The political response tells you how seriously governments are taking that gap. Reuters reported Monday that G7 finance ministers were set to discuss a possible joint release of emergency oil reserves in response to surging prices. Reuters also reported that Trump’s team has considered easing sanctions on Russian oil and releasing emergency U.S. stockpiles to cool the market. Those are not normal-policy conversations. They are the sort of measures officials reach for when they fear the market may be about to price a genuine supply emergency rather than a temporary geopolitical premium.

The consumer and economic fallout is already showing up before any move to $150. Reuters reported that the U.S. national average gasoline price topped $3.50 a gallon Tuesday, up 17% from roughly $3 before the conflict began, and analysts said $4 gas is possible if the disruption persists. The same Reuters analysis warned that oil in the $85 to $100 range for several months would materially increase recession risk because higher fuel costs pull money out of other spending while also feeding inflation. If crude were to spend meaningful time at $150, the pain would not stop at the pump. It would run through diesel, shipping, aviation, food inputs, and household inflation expectations.

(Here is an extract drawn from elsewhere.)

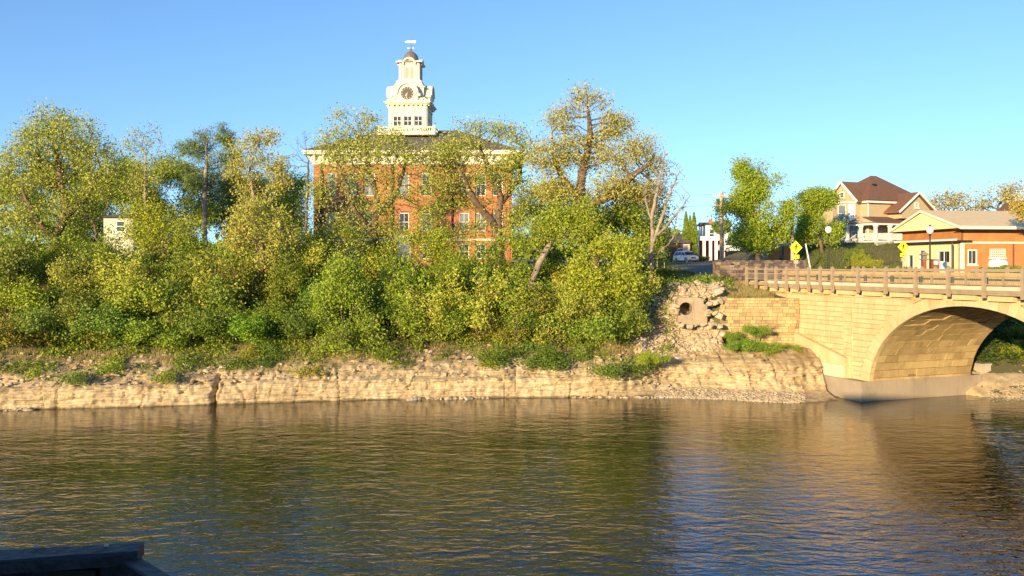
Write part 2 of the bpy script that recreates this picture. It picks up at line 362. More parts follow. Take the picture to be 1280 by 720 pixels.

That is also why the “oil fell today” story can be dangerously misleading. Tuesday’s drop did not erase the structural problem. It just showed how desperate the market is for any sign that Hormuz might reopen. The deeper issue is still sitting there: a vast amount of Gulf production is stranded or constrained, safe passage is not yet restored, rerouting capacity is limited, and even industry leaders are warning of catastrophic consequences if the disruption lasts. Under those conditions, $150 is not a random scary number. It is a plausible clearing price in a world where too many barrels are suddenly stuck in the wrong place.

So the cleanest way to think about this article’s headline is this: oil does not need to be at $150 today for the threat to be real. It only needs the Gulf shutdown to keep looking persistent, the Strait of Hormuz to remain effectively unusable, and the world to realize that the detour routes are too small to save it. If that happens, the market will not care that crude briefly traded back in the $80s. It will care that the physical system underneath those prices still looks broken.